Wed Mar 20, 2013 2:16pm EDT
* Aurelius says unit's directors shortchanged creditors
* Company once known as TXU went private in $45 bln LBO
* Energy Future has warned of bankruptcy risk
* Aurelius, Energy Future decline to comment
By Jonathan Stempel
March 20 (Reuters) - Energy Future Holdings Corp, the power company that went private in a record $45 billion buyout but last month said it could go bankrupt, is facing a new headache as a unit's creditors have filed a $725 million lawsuit to recover unpaid interest.
Affiliates of the hedge fund Aurelius Capital Management LP sued seven current and former Energy Future Competitive Holdings Ltd (EFCH) directors, saying they improperly let the parent once known as TXU Corp be repaid billions of dollars of fraudulent intra-company loans without ensuring full payment to creditors.
Aurelius accused Energy Future Chief Executive John Young and the other directors of showing a "demonstrated indifference" to creditors stemming in part from conflicts of interest, and said these directors should pay the interest owed.
Energy Future spokesman Allan Koenig declined to comment. A spokeswoman for Aurelius declined to comment. Aurelius is also suing Argentina, and challenging natural gas company Chesapeake Energy Corp, in litigation over debt payments.
Tuesday's lawsuit filed in Dallas federal court adds to problems stemming from the 2007 buyout of TXU by KKR & Co , TPG Capital Management and Goldman Sachs Group Inc's private equity arm.
The Dallas-based company is Texas' largest power generator, but has been pummeled by falling natural gas prices, which are down nearly 50 percent since the buyout was announced.
Falling natural gas prices put downward pressure on the electricity prices that power producers can charge.
In a Feb. 19 regulatory filing, Energy Future said it lost $3.36 billion in 2012 and ended that year with $37.8 billion of long-term debt and $61 billion of contractual cash obligations.
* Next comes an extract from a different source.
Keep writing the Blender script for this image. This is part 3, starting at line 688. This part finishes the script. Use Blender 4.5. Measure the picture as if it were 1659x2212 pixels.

It also said it could face "bankruptcy, liquidation or insolvency" if its lenders and noteholders were to demand immediate full repayment.
Warren Buffett's Berkshire Hathaway Inc has already written off much of its $2 billion investment in the company's bonds. In February 2012, the billionaire investor called that investment "a major unforced error."
"INSOLVENCY" ALLEGED
The case concerns "upstream" loans that Aurelius said were made to Energy Future by its Texas Competitive Electric Holdings Co unit, after TCEH had entered a $24.5 billion credit agreement with several hundred lenders to help finance the TXU buyout.
Aurelius said most of these loans were made or extended and much of the interest was accrued after January 2011, when it became a creditor owning both loans issued under the credit agreement and TCEH bonds that EFCH had guaranteed.
The New York-based hedge fund called the upstream loans "classic fraudulent transfers" and "a continuing fraud" because the terms did not reflect energy market stresses or Energy Future's "untenable" capital structure.
It said Energy Future repaid the loans in January after repeated complaints by creditors, but that the interest paid was more than $725 million below what it should have been.
Aurelius said this contributed to the "insolvency" of both TCEH and EFCH, but that the EFCH board chose not to fix this.
It said this was in part because each member was conflicted by having a stake in Energy Future, and also being an officer or director in all three entities: Energy Future, TCEH and EFCH.
"The defendants showed a demonstrated indifference to their duty to protect the interests of EFCH and its creditors," and authorized the upstream loans "with the intent to harm EFCH and its creditors," the complaint said.
Other individual defendants in the case are Arcilia Acosta, chief executive of Dallas-based construction firm Carcon Industries; former KKR mezzanine fund manager Frederick Goltz; Energy Future Chief Financial Officer Paul Keglevic; Goldman managing director Scott Lebovitz; TPG partner Michael MacDougall, and KKR partner Jonathan Smidt.
Last month, a person familiar with the matter said Energy Future had hired Blackstone Group LP and the law firm Kirkland & Ellis to advise on its debt load.
Energy Future's unregulated merchant power unit Luminant owns more than 15,000 megawatts of nuclear, coal and gas-fired power plants. Its TXU Energy retail unit is unregulated, and its Oncor power delivery unit is regulated.
In Wednesday afternoon trading, Energy Future's 6.55 percent senior debt maturing in 2034 was down 1.8 cents on the dollar to 65.5 cents, yielding 10.66 percent, according to bond pricing service Trace.
The case is Aurelius Capital Master Ltd et al v. Acosta et al, U.S. District Court, Northern District of Texas, No. 13-01173.